ST. LOUIS – A north St. Louis resident says the Forestry Department has been so slow in picking up debris from storm damage in her neighborhood. Because of that, she says outsiders have started to use her community to dump debris.

Amber Cole doesn’t like what she saw after recent rounds of storms. Bundles of trees have been left on her streets for weeks. She says she’s been pleading for the city to act.

Recently, outsiders saw all the debris pile up, and it created a new problem. Trucks began dumping even more debris.

“When we had storms previously on July 1, stuff has just been here,” said Cole. “It’s been in the park. It’s been in the alley. People come down and see a place especially close to the street. They put the stuff on the back of the thing, they throw it off, and keep it moving.”
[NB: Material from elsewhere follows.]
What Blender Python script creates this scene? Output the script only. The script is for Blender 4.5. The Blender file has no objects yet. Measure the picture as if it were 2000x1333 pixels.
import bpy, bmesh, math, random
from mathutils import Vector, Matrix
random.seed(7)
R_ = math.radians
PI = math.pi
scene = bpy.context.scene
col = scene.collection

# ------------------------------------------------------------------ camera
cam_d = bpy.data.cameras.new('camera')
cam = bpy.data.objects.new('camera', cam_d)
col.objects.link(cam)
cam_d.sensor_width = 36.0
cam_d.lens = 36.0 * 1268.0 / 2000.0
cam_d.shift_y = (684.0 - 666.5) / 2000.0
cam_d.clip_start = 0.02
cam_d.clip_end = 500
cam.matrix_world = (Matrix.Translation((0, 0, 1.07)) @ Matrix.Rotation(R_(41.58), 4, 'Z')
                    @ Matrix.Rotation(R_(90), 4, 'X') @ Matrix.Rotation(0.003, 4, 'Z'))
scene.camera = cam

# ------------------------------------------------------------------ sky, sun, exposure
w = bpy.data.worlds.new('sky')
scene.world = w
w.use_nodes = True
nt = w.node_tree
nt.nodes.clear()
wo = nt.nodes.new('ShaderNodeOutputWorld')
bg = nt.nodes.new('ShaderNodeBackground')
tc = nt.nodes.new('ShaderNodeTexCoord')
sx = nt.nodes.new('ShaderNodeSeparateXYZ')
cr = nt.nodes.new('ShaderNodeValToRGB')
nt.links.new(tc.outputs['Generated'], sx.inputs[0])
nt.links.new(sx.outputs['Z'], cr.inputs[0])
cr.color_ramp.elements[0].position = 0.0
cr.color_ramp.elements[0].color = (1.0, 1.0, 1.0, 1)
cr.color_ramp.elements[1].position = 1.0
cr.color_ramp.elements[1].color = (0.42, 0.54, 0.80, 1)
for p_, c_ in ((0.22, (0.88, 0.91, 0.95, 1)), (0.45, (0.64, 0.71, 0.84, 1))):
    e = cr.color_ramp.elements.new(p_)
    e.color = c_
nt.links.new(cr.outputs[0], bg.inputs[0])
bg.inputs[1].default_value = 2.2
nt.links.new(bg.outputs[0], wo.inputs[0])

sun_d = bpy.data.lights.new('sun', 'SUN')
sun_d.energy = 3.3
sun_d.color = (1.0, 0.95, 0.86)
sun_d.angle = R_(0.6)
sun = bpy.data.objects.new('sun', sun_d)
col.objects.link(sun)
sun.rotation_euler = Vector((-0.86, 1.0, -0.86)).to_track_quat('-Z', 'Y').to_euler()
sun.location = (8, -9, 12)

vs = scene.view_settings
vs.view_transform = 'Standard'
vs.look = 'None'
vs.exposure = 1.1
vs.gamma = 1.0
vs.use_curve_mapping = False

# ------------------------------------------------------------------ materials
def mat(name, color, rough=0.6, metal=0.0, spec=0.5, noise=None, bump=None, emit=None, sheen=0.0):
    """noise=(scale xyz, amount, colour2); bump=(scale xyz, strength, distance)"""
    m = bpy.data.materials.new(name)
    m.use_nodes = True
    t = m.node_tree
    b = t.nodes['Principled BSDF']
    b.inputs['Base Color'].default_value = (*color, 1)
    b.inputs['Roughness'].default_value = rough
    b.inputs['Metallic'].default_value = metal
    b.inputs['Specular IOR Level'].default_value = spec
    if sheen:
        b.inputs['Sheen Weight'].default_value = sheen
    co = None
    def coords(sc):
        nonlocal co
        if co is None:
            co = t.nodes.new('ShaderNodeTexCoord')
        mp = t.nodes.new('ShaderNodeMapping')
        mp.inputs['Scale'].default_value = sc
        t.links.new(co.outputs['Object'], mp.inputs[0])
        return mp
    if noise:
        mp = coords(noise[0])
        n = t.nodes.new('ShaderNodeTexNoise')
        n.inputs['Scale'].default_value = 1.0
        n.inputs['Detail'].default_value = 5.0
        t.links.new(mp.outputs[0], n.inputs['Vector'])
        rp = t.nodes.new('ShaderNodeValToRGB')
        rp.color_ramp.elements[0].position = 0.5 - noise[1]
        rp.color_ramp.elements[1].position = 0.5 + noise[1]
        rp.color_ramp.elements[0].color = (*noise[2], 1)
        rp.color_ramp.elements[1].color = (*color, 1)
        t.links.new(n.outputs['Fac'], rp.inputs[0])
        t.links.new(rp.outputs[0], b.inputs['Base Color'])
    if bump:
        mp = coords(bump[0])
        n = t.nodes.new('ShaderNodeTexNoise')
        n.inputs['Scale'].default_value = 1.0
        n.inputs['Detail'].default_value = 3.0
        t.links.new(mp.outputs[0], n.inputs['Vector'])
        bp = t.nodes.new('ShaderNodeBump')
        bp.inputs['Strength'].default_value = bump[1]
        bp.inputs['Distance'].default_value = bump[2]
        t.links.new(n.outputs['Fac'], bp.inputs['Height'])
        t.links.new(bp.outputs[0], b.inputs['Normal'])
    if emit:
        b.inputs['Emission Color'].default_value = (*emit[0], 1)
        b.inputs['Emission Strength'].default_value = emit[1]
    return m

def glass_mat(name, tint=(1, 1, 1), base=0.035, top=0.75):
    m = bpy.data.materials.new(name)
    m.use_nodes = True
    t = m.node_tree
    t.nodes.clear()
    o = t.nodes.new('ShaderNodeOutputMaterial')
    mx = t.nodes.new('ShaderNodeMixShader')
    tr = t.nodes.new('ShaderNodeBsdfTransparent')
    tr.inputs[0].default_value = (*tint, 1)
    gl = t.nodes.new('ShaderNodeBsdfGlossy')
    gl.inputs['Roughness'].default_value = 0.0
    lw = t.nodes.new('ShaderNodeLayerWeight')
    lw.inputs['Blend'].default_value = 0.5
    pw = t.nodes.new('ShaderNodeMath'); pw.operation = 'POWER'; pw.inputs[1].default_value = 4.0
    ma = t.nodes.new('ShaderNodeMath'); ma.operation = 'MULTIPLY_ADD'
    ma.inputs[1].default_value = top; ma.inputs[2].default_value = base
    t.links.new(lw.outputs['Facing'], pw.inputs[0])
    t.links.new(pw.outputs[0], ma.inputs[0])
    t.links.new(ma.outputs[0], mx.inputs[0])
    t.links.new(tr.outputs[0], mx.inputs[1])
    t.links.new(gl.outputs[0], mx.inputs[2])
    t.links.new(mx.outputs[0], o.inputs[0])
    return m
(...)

Sometimes, it’s more trees. In other cases, it’s bags of trash or old sofas. Cole says the appearance is just one of the many factors dragging down this challenged neighborhood.

“Anytime there’s a disaster, people won’t take it to the dump like they’re supposed to, and they’ll pay somebody to haul this stuff away,” said Cole. “The haulers will dump it wherever they can. They ain’t got to pay.”

As far as the storm damage goes, she’s not the only one who has waited to get debris picked up. The Forestry Department says staffing shortages prevent them from getting the neighborhood cleaned up as quickly as they would like.

Cole called the You Paid For It team. We called Forestry Commissioner Alan Jankowski. Then, there was a change.

Jankowski immediately dispatched an army of forestry workers to tackle the cleanup problem, and they hope will deter dumping. “Forestry will look into this debris and get it removed as quickly as possible,” he said in an email to the You Paid For It Team.

Cole says she will be watching and waiting.

“It hurts me because I know my neighborhoods and I know the residents in this area work hard to keep their property up,” said Cole. “And at this time, we don’t really get a lot of help.”